Produksi Domestik Regional Bruto (PDRB) Menurut Arsyad (1992) PDRB dalah sejumlah nilai tambah produksi yang ditimbulkan oleh berbagai sector atau lapangan usaha yang melakukan kegiata usahanya di suatu daerah atau regional. Sedangkan berdasarkan BPS (2003), PDRB merupakan penjumlahan nilai output bersih perekonomian yang ditimbulkan oleh seluruh kegiatan ekonomi di suatu wilayah tertentu (provinsi dan kabupaten /kota), dan dalam satu kurun waktu tertentu (satu tahun kelender). Kegiatan ekonomi yang dimaksud kegiatan pertanian, pertambangan, industri manufaktur, sampai dengan jasa. Menurut teori yang dikemukakan oleh Keynes bahwa pasar tenaga kerja hanyalah mengikuti apa yang terjadi di pasar barang. Apabila output yang diproduksikan naik, maka jumlah orang yang dipekerjakan juga naik (Hal ini dapat dikaitkan dengan konsep fungsi produksi, yang menyatakan bahwa menaikkan output hanya dapat tercapai apabila input (tenaga kerja) ditingkatkan penggunaannya.

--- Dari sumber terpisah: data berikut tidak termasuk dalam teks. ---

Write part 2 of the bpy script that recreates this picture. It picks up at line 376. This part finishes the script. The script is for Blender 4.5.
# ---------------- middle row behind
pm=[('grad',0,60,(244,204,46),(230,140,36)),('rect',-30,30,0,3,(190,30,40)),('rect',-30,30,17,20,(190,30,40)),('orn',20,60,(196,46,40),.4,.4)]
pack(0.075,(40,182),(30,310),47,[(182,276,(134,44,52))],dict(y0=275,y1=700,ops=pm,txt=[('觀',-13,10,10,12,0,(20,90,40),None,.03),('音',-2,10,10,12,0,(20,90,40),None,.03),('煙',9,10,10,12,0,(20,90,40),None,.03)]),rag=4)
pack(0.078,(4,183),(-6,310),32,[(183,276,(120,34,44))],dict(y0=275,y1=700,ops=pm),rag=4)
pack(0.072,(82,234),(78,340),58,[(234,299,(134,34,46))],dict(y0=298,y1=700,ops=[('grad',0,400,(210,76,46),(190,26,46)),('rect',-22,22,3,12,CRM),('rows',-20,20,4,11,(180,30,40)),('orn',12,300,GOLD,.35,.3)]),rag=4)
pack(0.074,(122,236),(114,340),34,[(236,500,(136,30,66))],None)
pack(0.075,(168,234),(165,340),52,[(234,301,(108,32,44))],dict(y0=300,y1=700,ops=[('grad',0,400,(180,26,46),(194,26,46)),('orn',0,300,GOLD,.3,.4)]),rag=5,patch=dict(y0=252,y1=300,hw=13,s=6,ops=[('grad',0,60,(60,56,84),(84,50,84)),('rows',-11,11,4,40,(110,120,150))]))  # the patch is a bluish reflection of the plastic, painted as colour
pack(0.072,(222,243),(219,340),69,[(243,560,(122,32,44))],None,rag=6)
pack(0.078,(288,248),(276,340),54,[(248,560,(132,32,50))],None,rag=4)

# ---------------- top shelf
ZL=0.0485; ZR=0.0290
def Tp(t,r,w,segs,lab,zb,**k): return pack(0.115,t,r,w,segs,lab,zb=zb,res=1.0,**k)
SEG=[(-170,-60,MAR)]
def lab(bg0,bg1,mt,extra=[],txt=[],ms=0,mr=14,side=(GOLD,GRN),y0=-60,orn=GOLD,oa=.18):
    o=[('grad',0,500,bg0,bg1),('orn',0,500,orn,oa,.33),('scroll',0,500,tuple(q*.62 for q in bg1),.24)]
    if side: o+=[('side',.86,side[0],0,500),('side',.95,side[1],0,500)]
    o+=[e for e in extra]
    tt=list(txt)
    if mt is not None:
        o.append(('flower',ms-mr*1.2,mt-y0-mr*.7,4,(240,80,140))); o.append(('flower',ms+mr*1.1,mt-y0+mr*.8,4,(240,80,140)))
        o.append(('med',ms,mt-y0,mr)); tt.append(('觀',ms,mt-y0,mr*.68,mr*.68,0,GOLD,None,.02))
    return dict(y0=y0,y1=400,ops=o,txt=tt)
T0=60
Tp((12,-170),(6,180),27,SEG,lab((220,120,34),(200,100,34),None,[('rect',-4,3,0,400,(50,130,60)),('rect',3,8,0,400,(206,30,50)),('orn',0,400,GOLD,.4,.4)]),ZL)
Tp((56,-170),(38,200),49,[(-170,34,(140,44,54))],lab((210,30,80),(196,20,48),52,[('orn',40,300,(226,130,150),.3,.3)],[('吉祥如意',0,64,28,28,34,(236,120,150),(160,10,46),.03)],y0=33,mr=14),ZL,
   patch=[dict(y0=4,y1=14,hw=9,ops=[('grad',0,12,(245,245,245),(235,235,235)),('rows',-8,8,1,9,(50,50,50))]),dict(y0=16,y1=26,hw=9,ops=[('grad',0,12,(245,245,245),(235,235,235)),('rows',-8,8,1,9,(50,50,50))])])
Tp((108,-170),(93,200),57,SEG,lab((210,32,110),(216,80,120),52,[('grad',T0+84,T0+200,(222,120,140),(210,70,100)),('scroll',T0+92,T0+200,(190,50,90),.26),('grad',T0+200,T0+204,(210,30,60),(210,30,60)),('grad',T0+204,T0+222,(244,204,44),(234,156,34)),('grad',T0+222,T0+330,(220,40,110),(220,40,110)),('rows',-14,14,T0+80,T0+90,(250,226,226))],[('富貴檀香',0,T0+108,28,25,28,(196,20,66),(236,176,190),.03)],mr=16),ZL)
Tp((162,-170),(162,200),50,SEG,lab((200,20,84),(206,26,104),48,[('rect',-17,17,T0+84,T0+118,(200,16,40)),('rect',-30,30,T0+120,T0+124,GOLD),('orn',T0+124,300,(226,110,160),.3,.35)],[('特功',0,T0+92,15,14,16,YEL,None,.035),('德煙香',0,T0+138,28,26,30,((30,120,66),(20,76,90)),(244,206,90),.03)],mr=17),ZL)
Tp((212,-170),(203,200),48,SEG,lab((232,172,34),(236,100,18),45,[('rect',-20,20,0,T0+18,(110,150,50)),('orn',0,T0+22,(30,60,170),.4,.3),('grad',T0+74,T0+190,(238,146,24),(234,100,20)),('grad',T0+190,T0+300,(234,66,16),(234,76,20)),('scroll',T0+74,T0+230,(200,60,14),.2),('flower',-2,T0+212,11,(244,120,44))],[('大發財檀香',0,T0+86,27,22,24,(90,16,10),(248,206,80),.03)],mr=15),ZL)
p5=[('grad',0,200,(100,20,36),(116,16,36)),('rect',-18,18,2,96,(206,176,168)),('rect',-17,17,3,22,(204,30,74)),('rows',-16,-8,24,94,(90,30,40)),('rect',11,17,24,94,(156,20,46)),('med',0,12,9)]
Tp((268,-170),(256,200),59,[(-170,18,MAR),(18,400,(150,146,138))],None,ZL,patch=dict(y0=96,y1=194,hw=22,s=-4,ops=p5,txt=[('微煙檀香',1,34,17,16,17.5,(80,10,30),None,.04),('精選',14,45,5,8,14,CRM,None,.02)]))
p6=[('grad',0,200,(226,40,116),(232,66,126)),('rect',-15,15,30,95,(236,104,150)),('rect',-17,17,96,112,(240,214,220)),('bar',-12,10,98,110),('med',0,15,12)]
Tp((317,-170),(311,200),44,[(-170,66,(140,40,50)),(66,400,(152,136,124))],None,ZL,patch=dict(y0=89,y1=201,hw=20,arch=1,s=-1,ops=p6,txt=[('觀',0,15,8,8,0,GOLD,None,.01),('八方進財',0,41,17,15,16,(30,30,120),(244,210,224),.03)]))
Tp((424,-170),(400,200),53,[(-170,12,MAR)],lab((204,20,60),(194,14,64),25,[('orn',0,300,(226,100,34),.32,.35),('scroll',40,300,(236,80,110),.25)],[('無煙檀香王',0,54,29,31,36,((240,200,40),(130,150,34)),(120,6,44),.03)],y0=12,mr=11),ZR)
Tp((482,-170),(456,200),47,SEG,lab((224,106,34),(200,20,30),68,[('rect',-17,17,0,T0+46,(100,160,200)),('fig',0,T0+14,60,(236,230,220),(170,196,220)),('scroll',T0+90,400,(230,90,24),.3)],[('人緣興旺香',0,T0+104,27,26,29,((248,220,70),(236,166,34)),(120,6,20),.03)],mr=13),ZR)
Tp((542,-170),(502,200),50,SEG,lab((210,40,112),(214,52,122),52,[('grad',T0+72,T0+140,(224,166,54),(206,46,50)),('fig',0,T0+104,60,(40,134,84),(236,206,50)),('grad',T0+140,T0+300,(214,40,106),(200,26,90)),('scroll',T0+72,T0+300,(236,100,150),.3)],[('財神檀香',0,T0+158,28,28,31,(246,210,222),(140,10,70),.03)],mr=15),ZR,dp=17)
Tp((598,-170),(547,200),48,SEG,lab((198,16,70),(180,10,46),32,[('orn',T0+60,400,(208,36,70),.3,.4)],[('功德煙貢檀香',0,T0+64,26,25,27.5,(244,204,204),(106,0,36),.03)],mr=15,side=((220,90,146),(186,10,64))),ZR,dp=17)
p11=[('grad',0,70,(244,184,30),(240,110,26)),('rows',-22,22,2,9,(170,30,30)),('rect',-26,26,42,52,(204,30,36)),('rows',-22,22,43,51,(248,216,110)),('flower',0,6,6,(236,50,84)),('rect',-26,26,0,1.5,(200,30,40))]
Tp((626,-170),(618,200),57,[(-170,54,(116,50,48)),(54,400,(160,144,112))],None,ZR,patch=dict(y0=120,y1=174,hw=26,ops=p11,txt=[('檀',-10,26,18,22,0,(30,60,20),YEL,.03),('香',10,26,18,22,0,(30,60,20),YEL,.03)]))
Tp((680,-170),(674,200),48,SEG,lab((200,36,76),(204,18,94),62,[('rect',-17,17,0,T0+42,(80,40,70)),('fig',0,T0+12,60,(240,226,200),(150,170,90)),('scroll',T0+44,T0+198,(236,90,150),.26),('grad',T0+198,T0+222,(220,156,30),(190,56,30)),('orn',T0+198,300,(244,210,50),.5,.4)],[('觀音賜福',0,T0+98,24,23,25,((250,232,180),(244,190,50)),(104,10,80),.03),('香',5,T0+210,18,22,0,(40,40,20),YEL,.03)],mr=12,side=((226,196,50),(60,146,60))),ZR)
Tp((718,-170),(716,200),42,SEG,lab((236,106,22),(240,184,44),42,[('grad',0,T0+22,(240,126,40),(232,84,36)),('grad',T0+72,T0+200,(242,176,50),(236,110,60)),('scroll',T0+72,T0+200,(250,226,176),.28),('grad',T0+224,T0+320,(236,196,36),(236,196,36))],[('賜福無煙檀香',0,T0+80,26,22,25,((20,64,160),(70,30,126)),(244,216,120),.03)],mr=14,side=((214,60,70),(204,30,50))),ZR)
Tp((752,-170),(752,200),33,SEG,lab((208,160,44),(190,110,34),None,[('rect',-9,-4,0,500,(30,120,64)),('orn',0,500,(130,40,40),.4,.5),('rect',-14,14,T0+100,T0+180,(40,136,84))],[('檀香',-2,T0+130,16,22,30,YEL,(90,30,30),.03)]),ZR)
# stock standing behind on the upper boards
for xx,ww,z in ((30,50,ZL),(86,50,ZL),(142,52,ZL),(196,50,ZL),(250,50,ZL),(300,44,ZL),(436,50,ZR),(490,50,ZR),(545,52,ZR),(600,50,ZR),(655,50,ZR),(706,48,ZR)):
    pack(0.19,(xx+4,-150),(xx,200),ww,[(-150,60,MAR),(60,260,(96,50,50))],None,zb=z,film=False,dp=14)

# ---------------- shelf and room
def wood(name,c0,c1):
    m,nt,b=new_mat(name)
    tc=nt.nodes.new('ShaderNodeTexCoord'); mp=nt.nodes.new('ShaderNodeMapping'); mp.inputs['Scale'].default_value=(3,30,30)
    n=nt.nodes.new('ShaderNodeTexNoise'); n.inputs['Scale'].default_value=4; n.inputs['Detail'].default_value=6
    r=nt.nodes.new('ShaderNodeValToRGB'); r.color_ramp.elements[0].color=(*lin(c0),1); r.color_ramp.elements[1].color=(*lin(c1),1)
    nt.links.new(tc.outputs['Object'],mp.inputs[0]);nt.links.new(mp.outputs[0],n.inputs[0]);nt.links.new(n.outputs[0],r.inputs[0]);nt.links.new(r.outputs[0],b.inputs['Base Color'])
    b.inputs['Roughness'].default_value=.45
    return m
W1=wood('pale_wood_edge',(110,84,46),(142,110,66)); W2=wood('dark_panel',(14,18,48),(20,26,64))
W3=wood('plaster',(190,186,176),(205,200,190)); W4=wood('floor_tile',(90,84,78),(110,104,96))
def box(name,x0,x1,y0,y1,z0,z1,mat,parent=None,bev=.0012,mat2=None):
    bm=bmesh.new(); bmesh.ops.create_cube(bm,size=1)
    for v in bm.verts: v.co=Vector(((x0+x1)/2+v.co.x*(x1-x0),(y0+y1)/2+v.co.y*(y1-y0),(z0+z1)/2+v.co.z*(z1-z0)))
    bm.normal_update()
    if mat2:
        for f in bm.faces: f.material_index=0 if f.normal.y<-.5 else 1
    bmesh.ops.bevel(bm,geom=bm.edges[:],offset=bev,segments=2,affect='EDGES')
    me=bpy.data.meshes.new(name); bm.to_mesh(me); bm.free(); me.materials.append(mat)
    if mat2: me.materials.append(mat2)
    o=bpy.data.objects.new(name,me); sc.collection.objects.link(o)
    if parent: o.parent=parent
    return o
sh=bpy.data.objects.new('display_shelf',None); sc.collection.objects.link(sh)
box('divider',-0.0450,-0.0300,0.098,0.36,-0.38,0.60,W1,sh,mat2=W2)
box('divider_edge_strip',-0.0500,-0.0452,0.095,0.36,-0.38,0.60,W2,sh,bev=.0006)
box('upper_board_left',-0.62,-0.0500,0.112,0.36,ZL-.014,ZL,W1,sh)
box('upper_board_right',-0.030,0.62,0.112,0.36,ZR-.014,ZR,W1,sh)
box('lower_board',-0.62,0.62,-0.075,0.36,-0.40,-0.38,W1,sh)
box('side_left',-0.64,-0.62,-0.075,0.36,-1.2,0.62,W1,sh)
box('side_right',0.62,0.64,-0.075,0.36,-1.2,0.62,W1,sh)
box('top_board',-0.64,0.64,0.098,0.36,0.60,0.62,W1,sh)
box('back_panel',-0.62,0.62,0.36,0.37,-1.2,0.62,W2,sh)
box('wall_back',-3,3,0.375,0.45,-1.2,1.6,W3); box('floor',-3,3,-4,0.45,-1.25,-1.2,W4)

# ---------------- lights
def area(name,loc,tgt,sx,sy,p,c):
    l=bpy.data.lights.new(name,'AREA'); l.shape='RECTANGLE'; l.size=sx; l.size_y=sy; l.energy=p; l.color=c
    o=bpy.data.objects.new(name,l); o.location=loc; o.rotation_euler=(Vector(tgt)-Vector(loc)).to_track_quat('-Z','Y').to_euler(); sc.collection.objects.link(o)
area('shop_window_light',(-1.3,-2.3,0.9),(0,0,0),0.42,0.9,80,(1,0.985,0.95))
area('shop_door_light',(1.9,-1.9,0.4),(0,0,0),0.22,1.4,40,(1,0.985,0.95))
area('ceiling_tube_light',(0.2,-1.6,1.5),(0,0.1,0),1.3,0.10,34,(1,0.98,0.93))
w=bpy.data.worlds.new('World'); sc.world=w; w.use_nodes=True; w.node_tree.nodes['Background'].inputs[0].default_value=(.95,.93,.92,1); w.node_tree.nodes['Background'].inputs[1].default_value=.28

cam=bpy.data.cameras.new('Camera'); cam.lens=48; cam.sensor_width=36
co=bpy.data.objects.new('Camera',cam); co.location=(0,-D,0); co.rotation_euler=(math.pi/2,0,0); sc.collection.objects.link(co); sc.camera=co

Investasi Investasi adalah pengeluaran untuk membeli barang modal dan peralatan produksi dengan tujuan untuk mengganti atau menambah barang modal dalam perekonomian yang akan digunakan untuk memproduksi barang dan jasa di masa depan, dengan perkataan lain investasi adalah kegiatan perbelanjaan untuk meningkatkan kapasitas produksi dalam perekonomian (Sukirno, 2003). Investasi bertujuan untuk mengganti dan terutama menambah barang-barang modal dalam perekonomian yang akan digunakan untuk memproduksi barang dan jasa di masa yang akan datang. Dengan kata lain, investasi berarti kegiatan perbelanjaan untuk meningkatkan kapasitas produksi suatu perekonomian dan untuk meningkatkan kapasitas produksi yang lebih tinggi diperlukan pula modal manusia yang mencukupi. (Sukirno, 2003 dalam Lestari 2012). Teori Upah Menurut UU No. 13 Tahun 2003 tentang Ketenagakerjaan pengertian upah adalah suatu penerimaan sebagai imbalan dari pengusaha kepada buruh atau pekerja untuk sesuatu pekerjaan atau jasa yang telah atau dilakukan, dinyatakan atau dinilai dalam bentuk uang yang ditetapkan menurut suatu persetujuan, atau peraturan perundang-undangan, dan dibayarkan atas dasar perjanjian kerja antara pengusaha dengan buruh atau pekerja. Upah Minumum Sedangakan upah minimum adalah suatu penerimaan bulanan terendah (minimum) sebagai imbalan dari pengusaha yang diberikan kepada karyawan untuk suatu pekerjaan atau jasa yang telah atau dilakukan dan dinyatakan atau dinilai dalam bentuk uang yang ditetapkan atas dasar suatu persetujuan atau peraturan perundang-undangan serta dibayarkan atas dasar suatu perjanjian kerja antara pengusaha dengan karyawan termasuk tunjangan, baik karyawan itu sendiri maupun untuk keluarganya. Sebagaimana yang telah diatur dalam PP No. 8/1981 upah minimum dapat ditetapkan secara minimum regional, sektoral regional maupun subsektoral, meskipun saat ini baru upah minimum regional yang dimiliki oleh setiap daerah. Dalam hal ini upah minimum adalah terdiri dari upah pokok dan tunjangan tetap (Pratomo dan Saputra, 2011). Gambar 4 Kurva Upah Minimum di Pasar Kompetitif
Sumber: Pratomo dan Saputra, 2011 Gambar 4 diatas menunjukan bahwa dalam konteks penyerapan tenaga kerja tingkat keseimbangan dari tingkat upah dan tenaga kerja ditunjukkan oleh pertemuan antara kurva permintaan (D) dan kurva penawaran (S). Seperti yang ditunjukkan oleh gambar 5, tingkat upah keseimbangan adalah W0, sedangkan E0 keseimbangan tenaga kerja. Seandainya upah minimum berada di atas tingkat keseimbangan W1, kondisi ini akan menciptakan kelebihan penawaran tenaga kerja (excess supply of labour) menggambarkan bahwa hanya E1 yang akan dipekerjakan dengan jumlah pekerja yang tersedia sebesar E2. Kelebihan penawaran ini menyebabkan turunnya tenaga kerja yang akan dipekerjakan dari E0 (tingkat keseimbangan) ke E1. E1 secara otomatis menunjukkan tingkat keseimbangan yang baru setelah adanya kebijakan upah minimum di dalam pasar kompetitif (Pratomo dan Saputra, 2011).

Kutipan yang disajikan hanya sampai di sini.